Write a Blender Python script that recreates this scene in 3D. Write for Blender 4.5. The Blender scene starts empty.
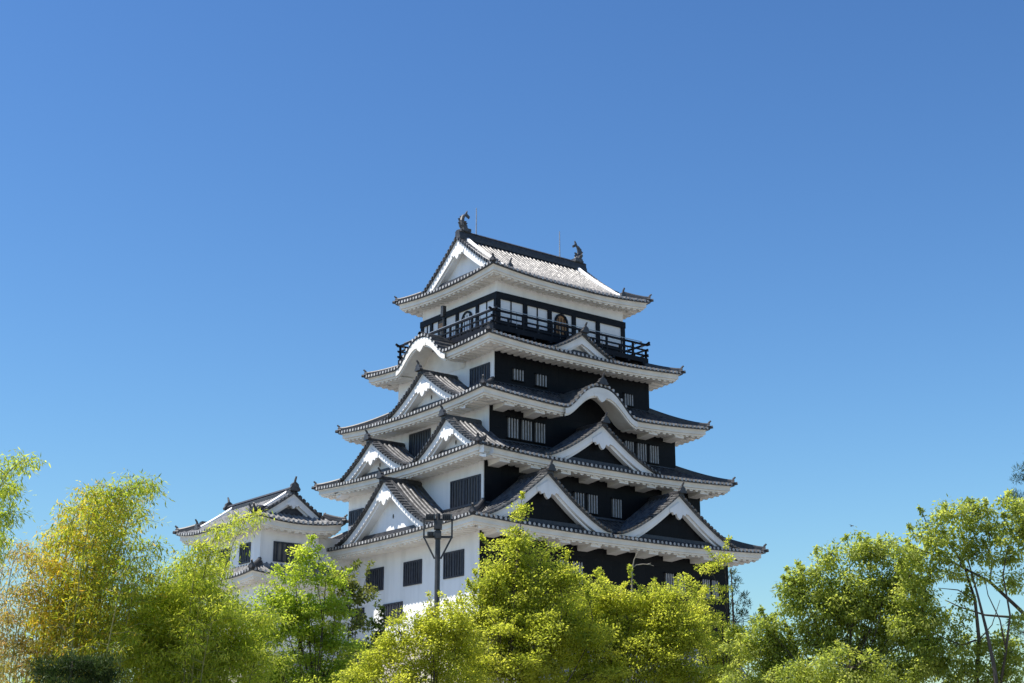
import bpy, math, random
import numpy as np
from mathutils import Vector

random.seed(7)
rng = np.random.default_rng(11)
scene = bpy.context.scene
col = scene.collection

# ------------------------------------------------------------------ camera, sky, sun, exposure
F_PX = 1522.45
PITCH, YAW = 0.2883, 0.9099
CAM = np.array([-55.317, -70.063, -4.113])
_cy, _sy, _cp, _sp = math.cos(YAW), math.sin(YAW), math.cos(PITCH), math.sin(PITCH)
FWD = np.array([_cy * _cp, _sy * _cp, _sp])
RIGHT = np.array([_sy, -_cy, 0.0])
UP = np.cross(RIGHT, FWD)


def at(px, py, D):
    """world point at forward distance D that the camera sees at pixel (px, py)"""
    return CAM + D * (FWD + RIGHT * (px - 512) / F_PX - UP * (py - 341.5) / F_PX)


cam_data = bpy.data.cameras.new("camera")
cam = bpy.data.objects.new("camera", cam_data)
col.objects.link(cam)
cam.location = CAM.tolist()
cam.rotation_euler = Vector(FWD.tolist()).to_track_quat('-Z', 'Y').to_euler()
cam_data.sensor_width = 36.0
cam_data.lens = F_PX * 36.0 / 1024.0
cam_data.clip_start = 0.5
cam_data.clip_end = 8000
scene.camera = cam

SUN = Vector((-0.48, 0.195, 1.0)).normalized()      # direction towards the sun
sun_el = math.asin(SUN.z)
world = bpy.data.worlds.new("World")
scene.world = world
world.use_nodes = True
wn = world.node_tree
wn.nodes.clear()
sky = wn.nodes.new('ShaderNodeTexSky')
sky.sky_type = 'NISHITA'
sky.sun_disc = False
sky.sun_elevation = sun_el
sky.sun_rotation = math.atan2(SUN.x, SUN.y)
sky.altitude = 0
sky.air_density = 1.5
sky.dust_density = 0.3
sky.ozone_density = 7.0
bg = wn.nodes.new('ShaderNodeBackground')
bg.inputs['Strength'].default_value = 0.052
wo = wn.nodes.new('ShaderNodeOutputWorld')
gam = wn.nodes.new('ShaderNodeGamma')
gam.inputs['Gamma'].default_value = 1.5
wn.links.new(sky.outputs[0], gam.inputs[0])
tnt = wn.nodes.new('ShaderNodeMixRGB')
tnt.blend_type = 'MULTIPLY'
tnt.inputs['Fac'].default_value = 1.0
tnt.inputs['Color2'].default_value = (0.715, 0.757, 0.755, 1)
wn.links.new(gam.outputs[0], tnt.inputs['Color1'])
wn.links.new(tnt.outputs[0], bg.inputs[0])
wn.links.new(bg.outputs[0], wo.inputs[0])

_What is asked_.
Every line from the top of the material above through the line with "from mathutils import Vector" should be duplicated exactly, please; leave out the pictures.

_Full answer_.
Write a Blender Python script that recreates this scene in 3D. Write for Blender 4.5. The Blender scene starts empty.
import bpy, math, random
import numpy as np
from mathutils import Vector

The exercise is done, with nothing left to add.